WORK REQUIRED:
Count every line that has "scene" in it and give the total, nothing more.

[BEGIN SOURCE EXCERPT]

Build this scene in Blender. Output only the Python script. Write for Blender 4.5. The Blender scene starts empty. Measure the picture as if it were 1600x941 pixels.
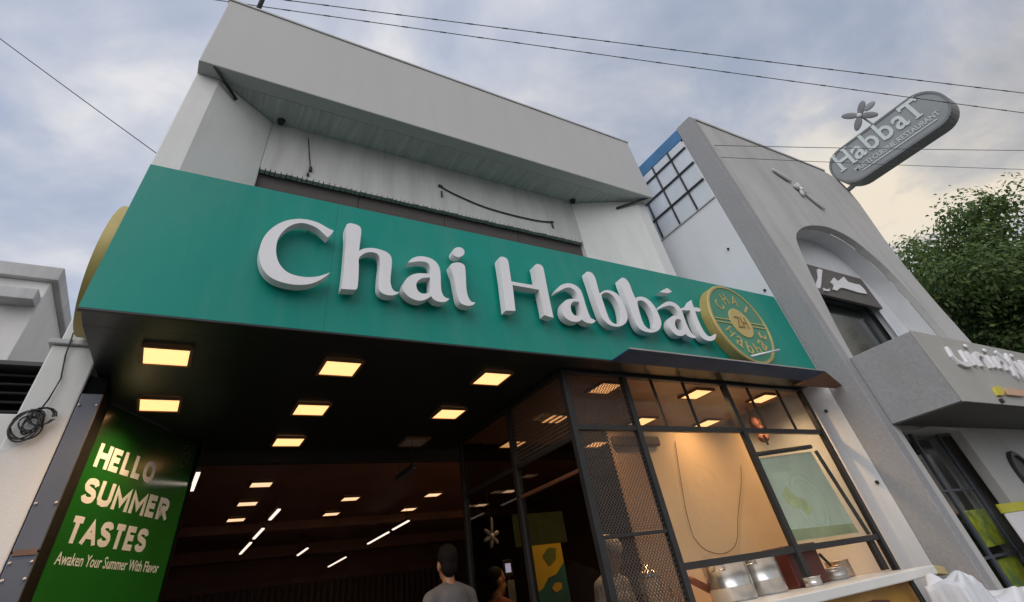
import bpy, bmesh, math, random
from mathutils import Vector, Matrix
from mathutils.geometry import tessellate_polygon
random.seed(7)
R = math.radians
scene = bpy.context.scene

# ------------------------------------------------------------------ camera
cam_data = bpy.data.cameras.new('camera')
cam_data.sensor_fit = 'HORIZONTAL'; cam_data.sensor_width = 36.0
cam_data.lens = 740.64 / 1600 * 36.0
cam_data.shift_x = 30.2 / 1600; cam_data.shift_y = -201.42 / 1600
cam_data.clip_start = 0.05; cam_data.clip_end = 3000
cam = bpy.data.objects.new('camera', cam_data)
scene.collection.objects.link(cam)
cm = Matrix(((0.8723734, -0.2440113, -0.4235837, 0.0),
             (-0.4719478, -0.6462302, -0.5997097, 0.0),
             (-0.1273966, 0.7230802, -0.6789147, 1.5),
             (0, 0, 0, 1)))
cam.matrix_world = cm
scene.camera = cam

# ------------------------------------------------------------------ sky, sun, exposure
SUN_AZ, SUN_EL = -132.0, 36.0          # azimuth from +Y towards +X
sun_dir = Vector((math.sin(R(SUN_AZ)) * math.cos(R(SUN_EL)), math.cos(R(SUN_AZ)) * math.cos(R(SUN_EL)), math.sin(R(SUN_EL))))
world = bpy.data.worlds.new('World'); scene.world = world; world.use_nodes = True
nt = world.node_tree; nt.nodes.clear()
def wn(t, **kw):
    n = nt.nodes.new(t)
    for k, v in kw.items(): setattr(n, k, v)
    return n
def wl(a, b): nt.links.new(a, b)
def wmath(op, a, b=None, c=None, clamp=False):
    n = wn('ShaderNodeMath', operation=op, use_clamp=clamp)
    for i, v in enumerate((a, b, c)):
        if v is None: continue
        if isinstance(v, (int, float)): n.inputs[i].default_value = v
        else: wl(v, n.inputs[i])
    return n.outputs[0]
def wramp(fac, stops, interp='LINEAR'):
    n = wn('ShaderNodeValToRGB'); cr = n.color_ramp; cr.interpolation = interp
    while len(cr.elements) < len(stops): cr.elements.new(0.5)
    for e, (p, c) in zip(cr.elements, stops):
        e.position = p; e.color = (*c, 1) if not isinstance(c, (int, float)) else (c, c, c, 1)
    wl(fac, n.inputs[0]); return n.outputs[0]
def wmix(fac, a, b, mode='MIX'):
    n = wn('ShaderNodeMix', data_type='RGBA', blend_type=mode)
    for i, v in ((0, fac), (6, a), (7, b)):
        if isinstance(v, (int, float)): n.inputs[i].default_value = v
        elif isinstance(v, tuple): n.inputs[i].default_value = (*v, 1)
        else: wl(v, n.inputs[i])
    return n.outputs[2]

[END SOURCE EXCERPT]

FINISHED TASK:
5